Na conversa com o AgFeed, o VP do iFood já havia citado o caso da Notco como um exemplo de tendência da IA na alimentação das pessoas. Citou também a carne sintética produzida pela Mosa Meat, em laboratório, depois de mapear o tecido da verdadeira proteína animal.

“Claro que hoje custa US$ 100 mil por quilo, precisa de escala, mas tudo isso vai mudar”, afirmou Diego.

O executivo acredita ainda em benefícios da IA na rastreabilidade e na redução do desperdício dos alimentos, otimizando a quantidade, a distribuição, mudando a forma de se alimentar.

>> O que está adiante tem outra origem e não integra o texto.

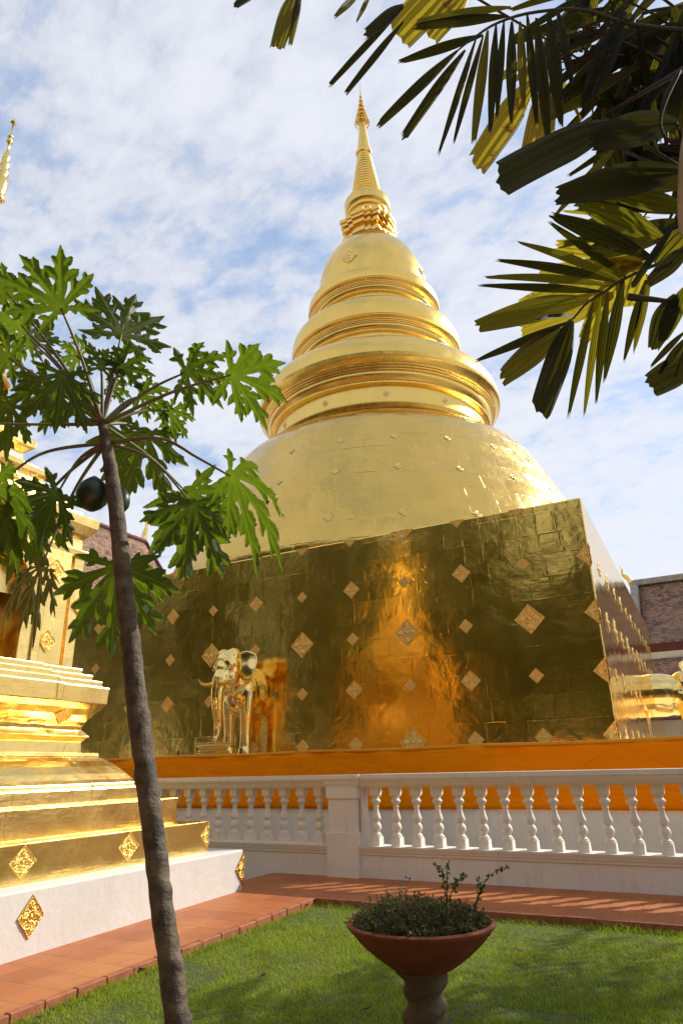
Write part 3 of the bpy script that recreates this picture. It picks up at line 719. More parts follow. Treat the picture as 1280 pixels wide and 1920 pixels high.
pedestal((EX, 13.86-1.42, TZ), 0, 'stepped gold pedestal under the trunk of the front-facing elephant')
pedestal((-1.55+1.42, 22.2, TZ), PI/2, 'stepped gold pedestal of the side-on elephant, out at the right edge')

# ------------------------------------------------------------------ balustrade
def make_balustrade():
    t = thing('balustrade', (-5.34, 9.9, 0), 'white balustrade of turned balusters along the red walkway', 'balustrade')
    ox, oy = 5.34, -9.9
    def rail(x0, x1):
        def ext(prof, name):
            m = MB(); m.loft([[(x0, y, z) for y, z in prof], [(x1, y, z) for y, z in prof]]); o = m.build(name, 'white', t, (ox, oy, 0)); return sharp(o)
        ext([(9.70,1.395),(9.70,1.335),(9.715,1.33),(9.715,1.315),(9.735,1.30),(9.75,1.275),(9.757,1.262),(9.757,1.25),(9.785,1.245),(9.79,1.215),(10.01,1.215),(10.015,1.245),(10.043,1.25),(10.05,1.275),(10.085,1.315),(10.10,1.335),(10.10,1.395)], 'coping')
        ext([(9.74,.418),(9.74,.385),(9.75,.37),(9.752,.345),(9.762,.335),(9.765,.305),(9.78,.295),(9.78,-.1),(10.03,-.1),(10.03,.295),(10.06,.385),(10.06,.418)], 'plinth')
    rail(-12.2, -5.60); rail(-5.08, 4.6)
    m = MB()
    for z0, z1, i in ((-.1,.60,0),(.60,1.06,.022),(1.06,1.214,0)): m.box((-5.60+i,9.70+i,z0),(-5.08-i,10.1-i,z1))
    bevel(m.build('pillar', 'white', t, (ox, oy, 0)), .008, 2)
    m = MB(); pr = [(1.214,.26),(1.245,.27),(1.262,.285),(1.30,.295),(1.33,.315),(1.335,.325),(1.395,.325)]
    m.loft([[(-5.34-w,9.90-w*.74,z),(-5.34+w,9.90-w*.74,z),(-5.34+w,9.90+w*.74,z),(-5.34-w,9.90+w*.74,z)] for z, w in pr]); bevel(m.build('pillar_cap', 'white', t, (ox, oy, 0)), .006, 2)
    b = MB(); q = .07
    b.box((-q,-q,.418),(q,q,.535)); b.box((-q,-q,1.105),(q,q,1.215))
    b.loft([[(-q,-q,1.105),(q,-q,1.105),(q,q,1.105),(-q,q,1.105)][::-1], [(-.05,-.05,1.075),(.05,-.05,1.075),(.05,.05,1.075),(-.05,.05,1.075)][::-1]])
    b.lathe([(.533,.074),(.555,.074),(.56,.066),(.575,.064),(.58,.052),(.592,.042),(.60,.040),(.61,.047),(.63,.062),(.665,.071),(.70,.062),(.72,.047),(.73,.040),(.745,.042),(.752,.052),(.775,.066),(.80,.065),(.83,.054),(.87,.041),(.91,.034),(.93,.035),(.934,.043),(.946,.043),(.95,.036),(.975,.042),(.99,.052),(1.0,.066),(1.02,.072),(1.035,.066),(1.05,.050),(1.06,.046),(1.08,.052)], seg=24)
    first = None
    xs = [-4.852+.3275*k for k in range(27)] + [ony(598.7,1500,9.9).x-.3275*k for k in range(17)]
    for x in xs:
        if first is None: first = b.build('baluster', 'white', t); sharp(first, 40); bb = first
        else: bb = first.copy(); COL.objects.link(bb); bb.parent = t
        bb.location = (x+ox, 9.9+oy, 0)
    for x in (-5.02,):
        m = MB().box((-5.085+.005,9.83,.418),(-5.02,9.97,1.215)); m.build('half_pier', 'white', t, (ox, oy, 0))
make_balustrade()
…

Durante o jantar com os jornalistas, Diego Barreto e Sandor Caetano (que já foi do iFood no passado) comentaram o que têm visto em termos de tendências no universo da IA.

"A capacidade do ser humano para exercer determinadas tarefas vai ser substituída, assim como o cortador de cana foi substituído pela máquina”

Para eles, a maior parte dos modelos já está muito próxima do desempenho humano, em diferentes habilidades, como na resposta dos principais exames utilizados nos Estados Unidos para ingressar nas universidades, por exemplo.

"A capacidade do ser humano para exercer determinadas tarefas vai ser substituída, assim como o cortador de cana foi substituído pela máquina, mas o homem vai migrar para outras atividades intelectuais”, disse Barreto.

Uma das tendências é a multimodalidade, quando se combina voz, escrita e imagem. No próprio iFood foi desenvolvido um modelo, somente para uso interno, onde um vídeo do Diego falando pode ser gerado automaticamente, sem que ele tenha gravado o vídeo.

Considerando modelos que já começam a ser desenvolvidos, a dupla acredita que em meados de 2030, por exemplo, até mesmo escritores, artistas e diretores criativos já estarão sendo “substituídos" pela inteligência artificial. Nada, porém, substituirá uma boa conversa em torno de uma mesa de jantar. Com o agro no cardápio.